Le président de l’Assemblée nationale, Vital Kamerhe, est intervenu auprès de la Cour constitutionnelle pour rappeler les dispositions relatives à l’immunité parlementaire dans le dossier judiciaire concernant l’ancien Premier ministre Augustin Matata Ponyo. Cette démarche intervient alors que le parquet a requis 20 ans de prison contre l’ex-chef du gouvernement dans l’affaire du parc agro-industriel de Bukangalonzo.
Dans une correspondance adressée au président de la Cour constitutionnelle, Dieudonné Kamuleta, Vital Kamerhe a invoqué l’article 107 de la Constitution qui encadre strictement les poursuites contre un parlementaire en exercice. Le texte fondamental prévoit notamment qu’aucun membre du Parlement ne peut être poursuivi ou arrêté sans l’autorisation préalable de l’Assemblée nationale, sauf en cas de flagrant délit.
« L’honorable Matata Ponyo est poursuivi et jugé sans que ses immunités n’aient été préalablement levées », a souligné le président de la chambre basse du Parlement. Tout en réaffirmant son attachement à la lutte contre l’impunité, Kamerhe a insisté sur le respect de ce « verrou constitutionnel » garantissant l’inviolabilité des représentants du peuple.
Cette prise de position intervient à quelques jours du verdict attendu le 14 mai dans le dossier Bukangalonzo, où Matata Ponyo est accusé d’avoir détourné près de 200 millions de dollars destinés à un projet agricole durant son mandat de Premier ministre (2012-2016). La défense de l’ancien chef du gouvernement a déjà contesté la légitimité de la cour chargée de ce dossier.
L’intervention de Vital Kamerhe suscite des réactions contrastées dans la classe politique et l’opinion publique. Certains y voient une nécessaire défense des principes constitutionnels, tandis que d’autres dénoncent une tentative de protection des « intouchables » du système. Le dossier Matata Ponyo fait écho au scandale des « 100 jours » impliquant Kamerhe lui-même, les deux affaires ayant selon les estimations fait perdre plus de 400 millions de dollars à l’État congolais.

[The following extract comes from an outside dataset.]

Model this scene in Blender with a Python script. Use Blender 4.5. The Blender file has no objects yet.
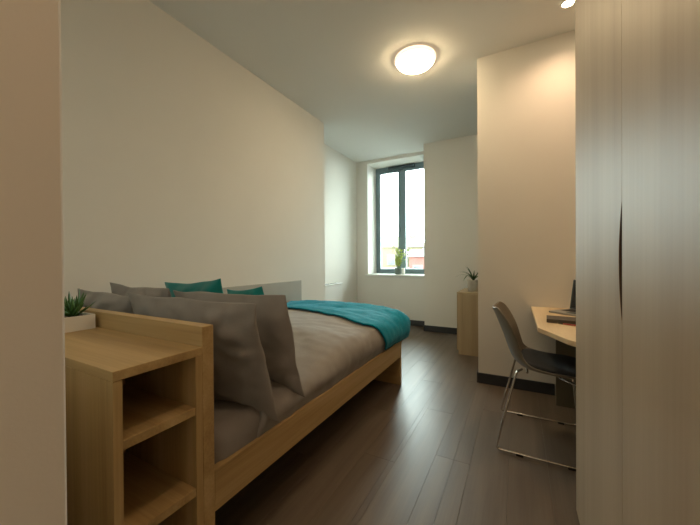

La balle est désormais dans le camp de la Cour constitutionnelle, qui doit se prononcer sur cette requête tout en préservant l’indépendance de la justice. Ce dossier sensible met en lumière les tensions persistantes entre les principes d’immunité parlementaire et les impératifs de lutte contre la corruption au plus haut niveau de l’État.